Bob Bird: Fear-mongering about constitutional convention comes out of Left field

18

By BOB BIRD

Alaska’s “model” Constitution is truly a model in some ways, like a preening beauty from the cover of Glamor magazine. It was crafted using a template from the Rockefeller-funded-and-founded University of Chicago.

It has received fawning reviews since before statehood. Sure, there are plenty of modifications, the best being the “common use” clause under Natural Resources. About the only thing that the Left really fears is the part about any new constitutional convention. The public gets to vote on that every 10 years.

It is not unreasonable for conservatives to worry about how a convention is put together and what its outcome might be. In the many queries I have received from citizens and the media, and again here, I have stated that in order for a true grassroots convention to occur, the Legislature must craft a precinct-structured system. If this is not done, it will likely be controlled by the very Leftists who fear the assembly of such a convention. And it ought to be done before the vote is taken, to assuage the concerns of the citizens.

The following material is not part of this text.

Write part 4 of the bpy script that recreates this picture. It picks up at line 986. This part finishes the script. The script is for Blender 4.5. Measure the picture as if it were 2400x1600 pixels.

Unlike what the media tells us, the most serious mistakes we are facing in the Alaska Constitution are found not over the Permanent Fund dividend, or even the Judicial Council, but in Art. XII, Sections 8, 12 and 13. Read them. They are chilling, and lie are the root of all our crises in economics and liberty. 

Section 8 is nothing short of an “Anti-Tenth Amendment”, giving the state unlimited power. Section 12 and 13 defeat the very purpose of statehood, denying the state to ever claim title to its own real property, properties retained by the federal government in defiance of Article 1, Section 8, clause 17 of the U.S. Constitution and the ignored Tenth Amendment.

Such conditions were never imposed on the states east of the “middle border”, a term referencing the north-south axis running from North Dakota/Minnesota to Louisiana/Texas.

The other problems, like a rogue judiciary or a judicial council system, would not even exist if we ever had a governor or a legislature that understood proper constitutionalism, and that the judiciary is not a “co-equal branch,” whose opinions must be obeyed, but a weak sister, whose judgments need not be obeyed by an executive, and can be restrained by the Legislature.

Although the Federalist Papers are not part of even the U.S. Constitution, they did assist in getting it passed, and by a wafer-thin margin at the approving convention in the key state of New York.

Virginia, the biggest prize of all at the time, was also reluctant to approve, and reserved for itself, along with New York and Rhode island, a secession clause. You can look it up.

The Federalist Papers are a treatise on federalism and limited government philosophy. It is safe to say that they apply to our own state constitution, and this is reflected in many ways.

In Federalist #78, we read (with the emphasis entirely Alexander Hamilton’s): The judiciary, on the contrary, has no influence over either the sword or the purse; no direction either of the strength or of the wealth of the society; and can take no active resolution whatever. It may truly be said to have neither FORCE nor WILL, but merely judgment; and must ultimately depend upon the aid of the executive arm even for the efficacy of its judgments.

Allow me to cite some direct quotes, first from a governor. When told that he need not enforce a state Supreme Court decision, he said twice, and six months apart: “It’s going to take some time for me to wrap my head around this.”

And from a prominent legislator: “Bob, I don’t doubt your word, it’s just not the way I learned it.” My reply was, “Me too. But I un-learned it, just like we all can.”

So, let us shatter the law-school oligarchy’s vice-grip on constitutional interpretation, if not from The Federalist Papers, but from how our own state constitution was crafted.

  1. The legislature is supreme. It can impeach any member of the judiciary or executive branch. Neither of them can do the same. Art. II, Sec. 20.
  2. The legislature has the power of the purse. It can never be surrendered. Art. IX, Sec. 1.
  3. It can override the governor’s vetoes. Art. II, Sec. 16. Both #2 and #3 have just been overthrown and claimed by the judiciary, an obviously impeachable offense.
  4. The legislature controls the courts’ jurisdiction. It can disqualify the courts’ from whatever legislation is passed from their judicial review. Art. IV, Sec. 1.
  5. So-called “case law”, the corpus of judicial decisions that are known only to lawyers, are no laws at all. True laws are defined in Art. 12, Sec. 11, and are applied only to what the legislature enacts, not the judiciary or executive orders.

As has been pointed out regarding the U.S. Constitution: “It is not that the Constitution has been tried and found wanting. Rather, it has been left untried, and found difficult.”

Constitutionalizing the PFD is worthy, but to truly limit federal power, we need to disown parts of Article XII. And to limit judicial overreach, while we might rearrange the way we choose our judges, we merely need to re-word what the constitution already indicates, so that it is clearly understood by the citizens, and can no longer be ignored by the case-law oligarchy.

Bob Bird is chair of the Alaskan Independence Party and the host of a talk show, the Bird’s Eye View on KSRM radio, Kenai.